Former Vanderbilt Star, NFL Player Jimmy Williams Dies at 43

Former Vanderbilt Star, NFL Player Jimmy Williams Dies at 43
Cornerback Jimmy Williams (22) of the Seattle Seahawks celebrates after defeating the Denver Broncos at Invesco Field at Mile High in Denver on Dec. 3, 2006. Brian Bahr/Getty Images
Field Level Media
Updated:

Former Vanderbilt star and NFL defensive back/kick returner Jimmy Williams died Friday after an unspecified illness. He was 43.

Williams was named an SEC Football Legend in 2013. He played running back, cornerback, and returned kickoffs and punts for the Commodores from 1997–2000.

Williams is one of three players in Vanderbilt history with both a kickoff return and punt return touchdown during their careers.

Current Vanderbilt coach Clark Lea said he hosted Williams and his family at his home on Wednesday.

“Jimmy will be remembered for the energy and spirit with which he filled a room, the love and devotion he showed to his beautiful family and the choices he made every day to live fully in the face of the most challenging adversity life has to offer,” Lea wrote in a letter posted to his Twitter account.

After playing running back for Vanderbilt in 1997, Williams switched to cornerback and recorded 10 interceptions over the next three seasons.

He was a sixth-round pick of the Buffalo Bills in the 2001 NFL Draft. Though he never saw action for the Bills, Williams played in 80 NFL games with the San Francisco 49ers (2001–04) and Seattle Seahawks (2005–06), starting seven times.

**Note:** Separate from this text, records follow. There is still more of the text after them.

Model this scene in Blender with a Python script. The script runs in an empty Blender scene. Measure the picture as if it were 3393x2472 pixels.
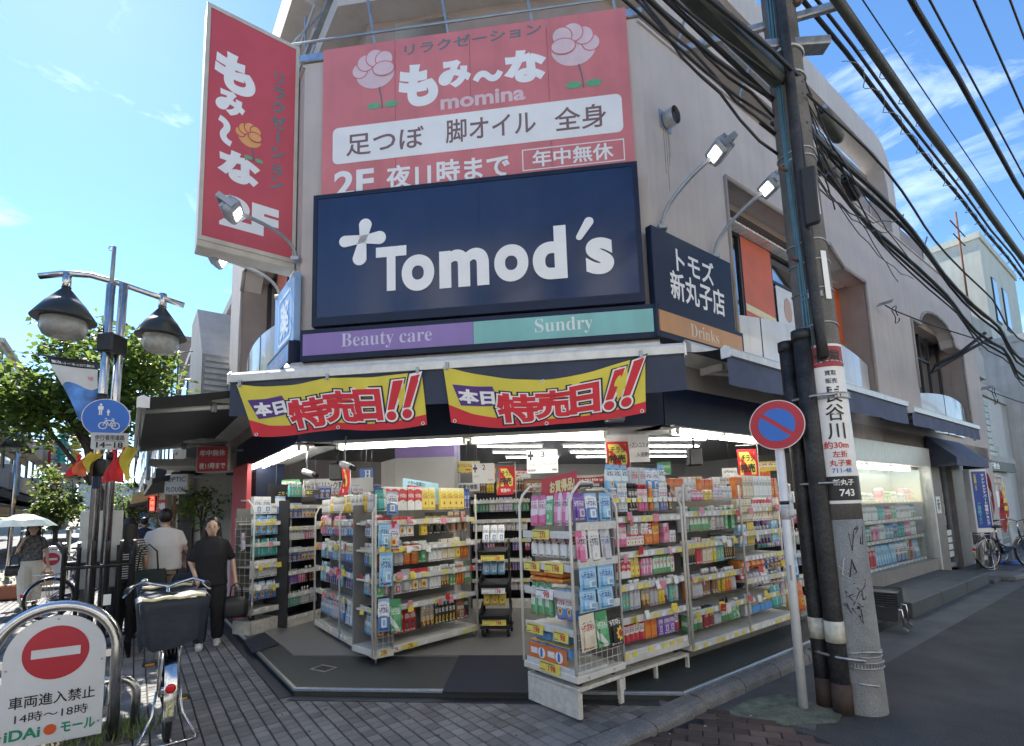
import bpy, bmesh, math, random
from mathutils import Vector, Matrix
random.seed(7)
SC = bpy.context.scene
COL = SC.collection
rad = math.radians

# ------------------------------------------------------------------ camera
FPX, CX, CY, CAMH = 1674.0, 1704.7, 1496.2, 1.6     # pixels of the 3393 x 2472 photograph
c_f = Vector((0, math.cos(rad(6.67)), math.sin(rad(6.67))))
c_r = Vector((0.99951, 0.0036, -0.0309)); c_r = (c_r - c_f * c_r.dot(c_f)).normalized()
c_u = c_r.cross(c_f)
CAMPOS = Vector((0, 0, CAMH))
cam = bpy.data.cameras.new('camera')
cam.sensor_width = 36.0
cam.lens = 36.0 * FPX / 3393.0
cam.shift_x = (3393 / 2 - CX) / 3393.0
cam.shift_y = (CY - 2472 / 2) / 3393.0
cam.clip_start = 0.05
cam.clip_end = 3000
camo = bpy.data.objects.new('camera', cam)
COL.objects.link(camo)
M = Matrix((( c_r.x, c_u.x, -c_f.x, 0), (c_r.y, c_u.y, -c_f.y, 0), (c_r.z, c_u.z, -c_f.z, CAMH), (0, 0, 0, 1)))
camo.matrix_world = M
SC.camera = camo

# ------------------------------------------------------------------ light
SUN_AZ, SUN_EL = -44.5, 46.0           # degrees; azimuth from +Y towards +X
world = bpy.data.worlds.new('World')
SC.world = world
world.use_nodes = True
wn, wl = world.node_tree.nodes, world.node_tree.links
wn.clear()
w_out = wn.new('ShaderNodeOutputWorld')
w_bg = wn.new('ShaderNodeBackground')
sky = wn.new('ShaderNodeTexSky')
sky.sky_type = 'NISHITA'
sky.sun_disc = False
sky.sun_elevation = rad(SUN_EL)
sky.sun_rotation = rad(SUN_AZ)
sky.air_density = 1.0
sky.dust_density = 0.08
sky.ozone_density = 3.5
tc = wn.new('ShaderNodeTexCoord')
mp = wn.new('ShaderNodeMapping'); mp.inputs['Scale'].default_value = (1.6, 1.6, 4.2)
mp.inputs['Rotation'].default_value = (0.25, 0.3, 0.5)
cn = wn.new('ShaderNodeTexNoise'); cn.inputs['Scale'].default_value = 2.1; cn.inputs['Detail'].default_value = 9; cn.inputs['Roughness'].default_value = 0.62
cn.inputs['Distortion'].default_value = 0.6
cr = wn.new('ShaderNodeValToRGB')
cr.color_ramp.elements[0].position = 0.575; cr.color_ramp.elements[0].color = (0, 0, 0, 1)
cr.color_ramp.elements[1].position = 0.86; cr.color_ramp.elements[1].color = (0.5, 0.5, 0.5, 1)
mx = wn.new('ShaderNodeMix'); mx.data_type = 'RGBA'
mx.inputs['B'].default_value = (8.5, 9.3, 10.4, 1)
wl.new(tc.outputs['Generated'], mp.inputs['Vector']); wl.new(mp.outputs['Vector'], cn.inputs['Vector'])
wl.new(cn.outputs['Fac'], cr.inputs['Fac']); wl.new(cr.outputs['Color'], mx.inputs['Factor'])
hs = wn.new('ShaderNodeHueSaturation'); hs.inputs['Saturation'].default_value = 1.14; hs.inputs['Value'].default_value = .86
wl.new(sky.outputs['Color'], hs.inputs['Color']); wl.new(hs.outputs['Color'], mx.inputs['A']); wl.new(mx.outputs['Result'], w_bg.inputs['Color'])
wl.new(w_bg.outputs['Background'], w_out.inputs['Surface'])
w_bg.inputs['Strength'].default_value = 0.11
sun = bpy.data.lights.new('sun', 'SUN')
sun.energy = 4.2
sun.angle = rad(0.53)
sun.color = (1.0, 0.95, 0.87)
suno = bpy.data.objects.new('sun', sun)
COL.objects.link(suno)
_a, _e = rad(SUN_AZ), rad(SUN_EL)
_sd = Vector((math.sin(_a) * math.cos(_e), math.cos(_a) * math.cos(_e), math.sin(_e)))
suno.rotation_euler = _sd.to_track_quat('Z', 'Y').to_euler()
suno.location = (-20, 20, 40)
SC.view_settings.view_transform = 'Standard'
SC.view_settings.look = 'None'
SC.view_settings.exposure = 1.62
SC.view_settings.gamma = 1.0
SC.cycles.max_bounces = 8
SC.cycles.transparent_max_bounces = 12
SC.cycles.sample_clamp_indirect = 6.0

# ------------------------------------------------------------------ pixel -> place helpers (source photo is 3393 x 2472)
def ray(px, py):
    return ((px - CX) / FPX * c_r - (py - CY) / FPX * c_u + c_f).normalized()
def gz(px, py, z=0.0):
    d = ray(px, py)
    return CAMPOS + d * ((z - CAMH) / d.z)
def at(px, py, Y):
    d = ray(px, py)
    return CAMPOS + d * (Y / d.y)
def azv(a):
    return Vector((math.sin(rad(a)), math.cos(rad(a)), 0))
class Frame:
    """a vertical facade plane: x to the right seen from outside, y into the building, z up (ks, kd: units along and across)"""
    def __init__(self, org, az, ks=1.0, kd=1.0):
        self.o = Vector((org[0], org[1], 0)); self.x = azv(az); self.y = Vector((-self.x.y, self.x.x, 0))
        self.rz = math.atan2(self.x.y, self.x.x); self.ks = ks; self.kd = kd
    def S(self, px, py, d=0.0):
        d_ = ray(px, py); o = self.o - self.y * (d * self.kd)
        t = (o - CAMPOS).dot(self.y) / d_.dot(self.y)
        P = CAMPOS + d_ * t; v = P - self.o
        return v.dot(self.x) / self.ks, P.z
    def W(self, s, d=0.0, z=0.0):
        return self.o + self.x * (s * self.ks) - self.y * (d * self.kd) + Vector((0, 0, z))
PR, PL = (1.56, 5.18), (-2.44, 5.642)
FC, FR, FL = Frame(PL, 96.6, .9911, .6558), Frame(PR, 53.2, .8192, .7935), Frame(PL, 142.5, .7331, .8866)
MR, ML, MC = Frame(PR, 53.2), Frame(PL, 142.5), Frame(PL, 96.6)          # the same planes in metres
CW = (Vector((PR[0], PR[1], 0)) - Vector((PL[0], PL[1], 0))).length / FC.ks     # width of the cut-off corner
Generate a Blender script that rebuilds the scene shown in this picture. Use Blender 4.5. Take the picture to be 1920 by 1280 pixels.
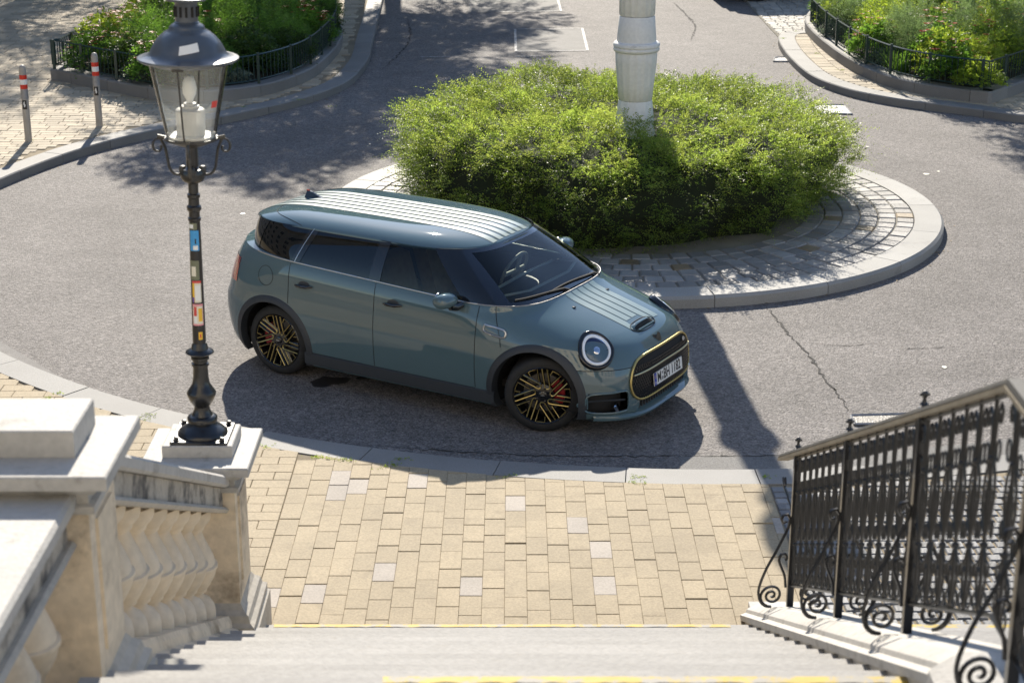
import bpy, bmesh, math, random
import numpy as np
from mathutils import Vector, Matrix, Euler
from mathutils.geometry import tessellate_polygon

R = math.radians
random.seed(7); RNG = np.random.default_rng(11)
SC = bpy.context.scene
COL = SC.collection
for o in list(bpy.data.objects): bpy.data.objects.remove(o)

# ------------------------------------------------------------------ camera, sky, sun, exposure
cam_d = bpy.data.cameras.new('camera'); cam = bpy.data.objects.new('camera', cam_d); COL.objects.link(cam)
cam.location = (0, 0, 5.4523); cam.rotation_euler = (R(90 - 18.8946), 0, 0)
cam_d.sensor_width = 36; cam_d.lens = 3353.64 / 1920 * 36
cam_d.clip_start = .1; cam_d.clip_end = 2000
cam_d.dof.use_dof = True; cam_d.dof.focus_distance = 16.6; cam_d.dof.aperture_fstop = 3.5
SC.camera = cam
SUN_EL, SUN_AZ = 32.0, -4.0          # azimuth from +Y towards +X
world = bpy.data.worlds.new('World'); SC.world = world; world.use_nodes = True
wn = world.node_tree.nodes; wl = world.node_tree.links
sky = wn.new('ShaderNodeTexSky'); sky.sky_type = 'NISHITA'; sky.sun_disc = False
sky.sun_elevation = R(SUN_EL); sky.sun_rotation = R(SUN_AZ); sky.altitude = 200; sky.air_density = 1.0; sky.dust_density = .4; sky.ozone_density = 2.2
wl.new(sky.outputs[0], wn['Background'].inputs[0]); wn['Background'].inputs[1].default_value = .115
sun_d = bpy.data.lights.new('sun', 'SUN'); sun_d.energy = 4.6; sun_d.angle = R(.53); sun_d.color = (1, .92, .79)
sun = bpy.data.objects.new('sun', sun_d); COL.objects.link(sun)
_sd = Vector((math.sin(R(SUN_AZ)) * math.cos(R(SUN_EL)), math.cos(R(SUN_AZ)) * math.cos(R(SUN_EL)), math.sin(R(SUN_EL))))
sun.rotation_euler = _sd.to_track_quat('Z', 'Y').to_euler(); sun.location = _sd * 60
SC.view_settings.view_transform = 'Standard'; SC.view_settings.look = 'None'
SC.view_settings.exposure = .85; SC.view_settings.gamma = 1; SC.view_settings.use_curve_mapping = False
SC.cycles.max_bounces = 10; SC.cycles.transparent_max_bounces = 24
SC.cycles.use_denoising = True

# ------------------------------------------------------------------ materials
def mat(name, col, rough=.6, metal=0., var=(), bump=(), rnd=0., isl=0., coat=0., spec=.5, tint=None, emit=None, stain=None, civ=1.5):
    m = bpy.data.materials.new(name); m.use_nodes = True
    nt = m.node_tree; N = nt.nodes; L = nt.links; b = N['Principled BSDF']
    b.inputs['Roughness'].default_value = rough; b.inputs['Metallic'].default_value = metal
    b.inputs['Coat Weight'].default_value = coat; b.inputs['Coat Roughness'].default_value = .02; b.inputs['Coat IOR'].default_value = civ
    b.inputs['Specular IOR Level'].default_value = spec
    pos = N.new('ShaderNodeNewGeometry')
    cur = N.new('ShaderNodeRGB'); cur.outputs[0].default_value = (*col, 1); cur = cur.outputs[0]
    def mul(cur, fac_out, lo, hi):
        r = N.new('ShaderNodeMapRange'); r.inputs['To Min'].default_value = lo; r.inputs['To Max'].default_value = hi
        L.new(fac_out, r.inputs['Value'])
        x = N.new('ShaderNodeVectorMath'); x.operation = 'SCALE'
        L.new(cur, x.inputs[0]); L.new(r.outputs[0], x.inputs['Scale']); return x.outputs[0], r
    for (sc, amt, det) in var:
        t = N.new('ShaderNodeTexNoise'); t.inputs['Scale'].default_value = sc; t.inputs['Detail'].default_value = det
        L.new(pos.outputs['Position'], t.inputs['Vector'])
        cur, r = mul(cur, t.outputs['Fac'], 1 - amt, 1 + amt); r.inputs['From Min'].default_value = .3; r.inputs['From Max'].default_value = .7
    if rnd:
        t = N.new('ShaderNodeObjectInfo'); cur, _ = mul(cur, t.outputs['Random'], 1 - rnd, 1 + rnd)
    if isl:
        cur, _ = mul(cur, pos.outputs['Random Per Island'], 1 - isl, 1 + isl)
    if tint:                                    # (colour, scale, amount): blotches of a second colour
        tc, sc, lo, hi = tint
        t = N.new('ShaderNodeTexNoise'); t.inputs['Scale'].default_value = sc; t.inputs['Detail'].default_value = 5
        t.inputs['Roughness'].default_value = .65
        L.new(pos.outputs['Position'], t.inputs['Vector'])
        r = N.new('ShaderNodeMapRange'); r.inputs['From Min'].default_value = lo; r.inputs['From Max'].default_value = hi
        L.new(t.outputs['Fac'], r.inputs['Value'])
        mx = N.new('ShaderNodeMix'); mx.data_type = 'RGBA'; L.new(r.outputs[0], mx.inputs['Factor'])
        L.new(cur, mx.inputs['A']); mx.inputs['B'].default_value = (*tc, 1); cur = mx.outputs['Result']
    L.new(cur, b.inputs['Base Color'])
    h = None
    for (sc, dist, kind) in bump:
        if kind == 'n':
            t = N.new('ShaderNodeTexNoise'); t.inputs['Detail'].default_value = 4; out = t.outputs['Fac']
        else:
            t = N.new('ShaderNodeTexVoronoi'); out = t.outputs['Distance']
        t.inputs['Scale'].default_value = sc; L.new(pos.outputs['Position'], t.inputs['Vector'])
        bp = N.new('ShaderNodeBump'); bp.inputs['Strength'].default_value = 1; bp.inputs['Distance'].default_value = dist
        L.new(out, bp.inputs['Height'])
        if h: L.new(h, bp.inputs['Normal'])
        h = bp.outputs['Normal']
    if h: L.new(h, b.inputs['Normal'])
    if emit: b.inputs['Emission Color'].default_value = (*emit[0], 1); b.inputs['Emission Strength'].default_value = emit[1]
    return m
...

In 2005, Williams was special teams’ captain of the Seahawks, who reached Super Bowl XL before losing to the Pittsburgh Steelers.

“Devastated by this news,” then-Seahawks quarterback Matt Hasselbeck said on Twitter. “Jimmy had the best personality on the team! He loved his teammates and we all loved him too. Praying for his wife Chandra and the whole family.”

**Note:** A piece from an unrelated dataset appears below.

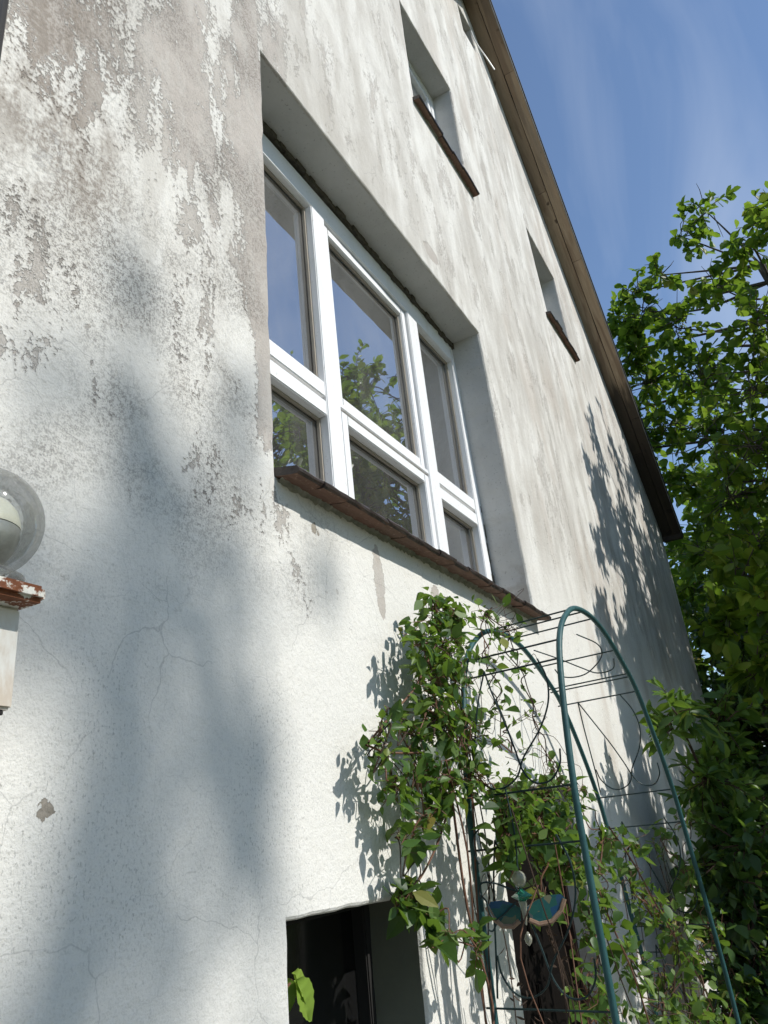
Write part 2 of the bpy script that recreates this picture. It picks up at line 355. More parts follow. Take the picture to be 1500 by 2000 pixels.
# ------------------------------------------------------------------ the house
XL, XR, RX, RZ, SL = .622, 9.83, 5.0, 9.243, .875
house = thing('house', 'old house with flaking white gable wall and brown wooden verge', 'house', (5.2, 0, 0))
def soffz(x): return RZ-SL*abs(x-RX)
def jline(a, b, step=.06, amp=.004):
    a = Vector(a); b = Vector(b); L = (b-a).length; k = max(1, int(L/step)); d = (b-a)/L; nrm = Vector((-d.y, d.x)); out = []
    for i in range(k):
        off = 0 if i == 0 else random.gauss(0, amp)
        out.append(a+(b-a)*(i/k)+nrm*off)
    return out
openings = {   # corner loops seen on the wall face (x, z), anticlockwise from lower left, and depth of the reveal
 'big':   ([(1.535, 2.735), (3.705, 2.775), (3.612, 4.438), (1.575, 4.476)], .18),
 'mid':   ([(3.150, 5.86), (3.965, 5.85), (3.992, 6.872), (3.178, 6.84)], .15),
 'right': ([(5.75, 5.86), (6.50, 5.86), (6.46, 6.79), (5.64, 6.83)], .15),
 'low':   ([(1.484, .55), (2.075, .55), (2.107, 1.65), (1.496, 1.66)], .16),
 'door':  ([(2.745, .004), (3.80, .004), (3.77, 1.935), (2.785, 1.94)], .17),
 'vent':  ([(4.80, 8.52), (5.14, 8.60), (5.12, 8.93), (4.785, 8.87)], .2),
}
wv, wf = [], []
outer = [Vector((XL, 0)), Vector((XR, 0)), Vector((XR, soffz(XR))), Vector((RX, RZ)), Vector((XL, soffz(XL)))]
# subtle unevenness of the right hand corner
outer = [outer[0], outer[1]] + [Vector((XR+random.gauss(0, .012), z)) for z in np.linspace(.3, soffz(XR)-.2, 22)] + outer[2:]
loops3 = [[Vector((p.x, p.y, 0)) for p in outer]]
for k, (c, dep) in openings.items():
    L = []
    for i in range(4): L += jline(c[i], c[(i+1) % 4], .05, .0018 if k != 'low' else .001)
    cen = sum(L, Vector((0, 0)))/len(L)
    soft = .010
    outl = [p+(p-cen).normalized()*soft for p in L]
    loops3.append([Vector((p.x, p.y, 0)) for p in outl][::-1])
    nL = len(L)
    # rounded arris then the reveal
    ring = [[(p.x, 0, p.y) for p in outl], [((p.x*.6+q.x*.4), .0035, (p.y*.6+q.y*.4)) for p, q in zip(L, outl)], [(p.x, .012, p.y) for p in L]]
    mbw = MB()
    for a, b in zip(ring[:-1], ring[1:]): mbw.add(a+b, [(i, (i+1) % nL, nL+(i+1) % nL, nL+i) for i in range(nL)])
    wv_off = len(wv); wv += mbw.v; wf += [tuple(q+wv_off for q in f) for f in mbw.f]
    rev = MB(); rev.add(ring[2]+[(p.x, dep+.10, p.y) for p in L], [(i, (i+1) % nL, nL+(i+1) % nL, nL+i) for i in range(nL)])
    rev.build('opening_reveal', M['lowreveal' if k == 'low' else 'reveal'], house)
tri = tessellate_polygon(loops3)
flat = [p for l in loops3 for p in l]
wo = len(wv); wv += [(p.x, 0, p.y) for p in flat]
for a, b, c in tri:
    A, B, Cc = flat[a], flat[b], flat[c]
    cr = (B-A).cross(Cc-A).z
    wf.append((wo+a, wo+b, wo+c) if cr > 0 else (wo+a, wo+c, wo+b))
# side and rear walls
HB = 9.0
def quad(a, b, c, d):
    n_ = len(wv); wv.extend([a, b, c, d]); wf.append((n_, n_+1, n_+2, n_+3))
quad((XR, .001, 0), (XR, HB, 0), (XR, HB, soffz(XR)), (XR, .001, soffz(XR)))
quad((XL, HB, 0), (XL, .001, 0), (XL, .001, soffz(XL)), (XL, HB, soffz(XL)))
n_ = len(wv); wv += [(XL, HB, 0), (XR, HB, 0), (XR, HB, soffz(XR)), (RX, HB, RZ), (XL, HB, soffz(XL))]; wf.append((n_+4, n_+3, n_+2, n_+1, n_))
obj('wall', wv, wf, M['wall'], house)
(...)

Williams had three interceptions, six fumble recoveries, and 151 tackles on defense, but excelled on special teams. He led the NFL with a 16.8 punt-return average in 2002 when he scored his lone NFL touchdown.

Overall, Williams averaged 8.8 yards on 93 career punt returns and 21.0 yards on 49 kickoff returns.

Williams was a teacher and a coach at Episcopal High in Baton Rouge, La., for the last 11 years. He was a four-sport high school star for Episcopal—football, basketball, baseball, and track and field—and is a member of the school’s hall of fame.